El sencillo de protesta más grande en la historia de la música no es reconocido así por el mismísimo hombre que lo creó.
«Esta no es una canción de protesta ni nada por el estilo, porque yo sencillamente no escribo canciones de protesta», afirmó Bob Dylan parado en la diminuta tarima del café-restaurante Gerde’s Folk City, con su armónica obstruyéndole los gestos, con el riesgo de estar expresando una mentira y el beneficio de que nadie podía rebatirlo. En efecto, en esa noche del 16 de abril de 1962, ninguno de los asistentes al pequeño inmueble de Greenwich Village objetó la aclaración del joven de pelambrera caótica, camisa azul abotonada hasta el cielo y chaqueta de cuero negro. Caprichos del calendario, tocó que fuese un lunes cuando sonó la primera interpretación en directo de «Blowin’ in the Wind», aunque para la mayoría de los presentes la canción tuviera la misma relevancia que una hamburguesa. Acaso subestimando al menudo protagonista del escenario, nadie captó la magnitud y magnificencia de los dos versos -Dylan añadiría un tercero poco después- que salieron de la boca del cantautor nacido en la apacible Duluth. Difícil imaginar que en esta velada sucedía otro desembarco en Normandía, uno musical.

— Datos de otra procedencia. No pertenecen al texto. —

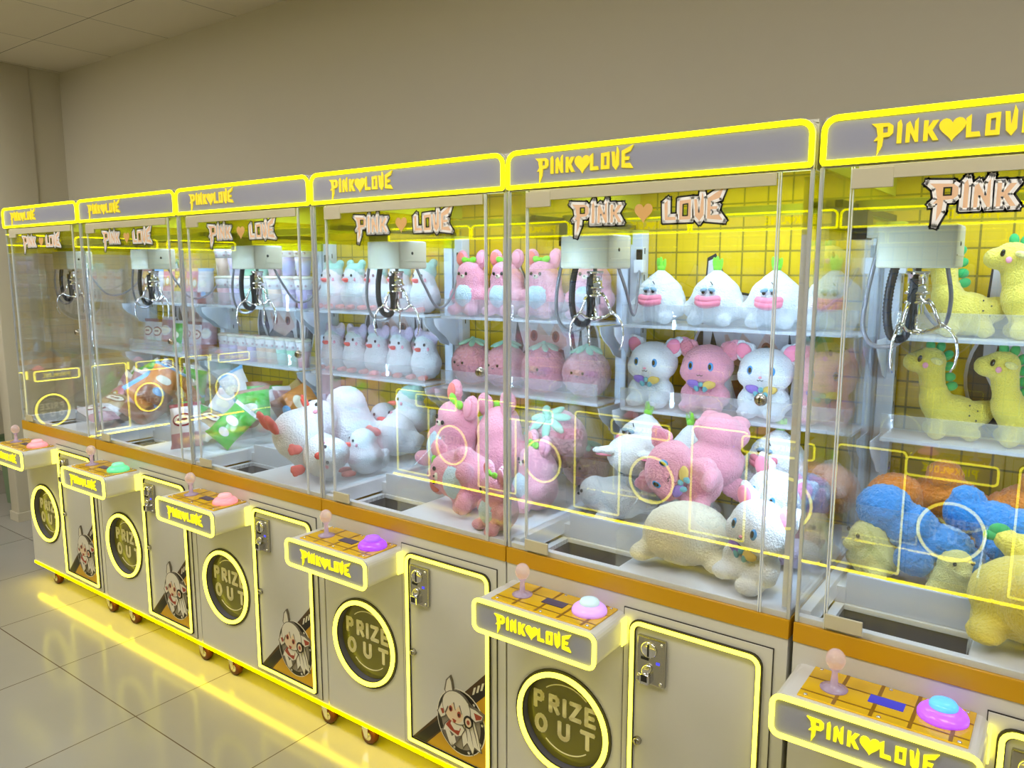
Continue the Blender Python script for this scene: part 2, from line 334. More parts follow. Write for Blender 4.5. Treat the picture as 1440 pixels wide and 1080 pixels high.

Faltaban meses para que «Blowin’ in the Wind» fuese elegido como el fundamental corte de apertura de The Freewheelin’ Bob Dylan, la placa en cuya portada aparece el músico paseando en una calle congelada de Manhattan del brazo de Suze Rotolo, una neoyorquina que colocó su ritmo cardíaco a un tris del colapso. «Desde el día que la vi, no pude quitarle los ojos de encima. Era lo más erótico que había visto. Una chica hermosa con esa sangre italiana», diría sobre ella.
Áspero y desde entonces ajeno a los prototipos ideales del pop, Dylan tomó como base la vieja melodía de tallo espiritual contra la esclavitud, «No More Auction Block», y le colgó una letra con nueve preguntas y una sola respuesta en forma de estribillo que clarificaba todo y nada a la vez: «The answer, my friend, is blowin’ in the wind. The answer is blowin’ in the wind…»
El manuscrito original va a contraflujo de lo que implicaría la manufactura de uno de los cortes más altos de todos los tiempos, por no decir que parece salir de un salón de clases: con un lápiz de punta chata, Dylan garrapateó la letra en un trozo de papel estraza arrugado, encerrando el título entre corchetes, omitiendo el apóstrofe en Blowin, yéndose chueco en cada enunciado, tachando una palabra que jamás se conocerá en la línea «How many times must a man look up?» y dejando un espacio en «How — ears must one man have before he can hear people cry?«
Todo claro. A juzgar por esa inestimable hoja tamaño carta, el trovador fluyó sin trabas en los diez minutos que le tomó componer su himno. Justo en la época de la lucha por los derechos civiles, y aún negándolo, el joven Dylan le habló al mundo con los arrestos de un caudillo y la prosapia de un poeta de cabellos blancos: “And how many years can some people exist before they’re allowed to be free?”
«No hay mucho que pueda expresar sobre esta canción, excepto que la respuesta está en el viento. No se encuentra en ningún libro, película, programa de televisión o grupo de discusión. Está en el viento, y está soplando en el viento», insistió el bardo de Minnesota, aniquilando las afanosas búsquedas de todos los que escriben libros pretensiosos para explicar canciones personalísimas.
Tercos autores que no tendrían que escribir cientos de páginas si solo comprendieran que lo que baila en el aire es invisible, indescifrable e indescriptible.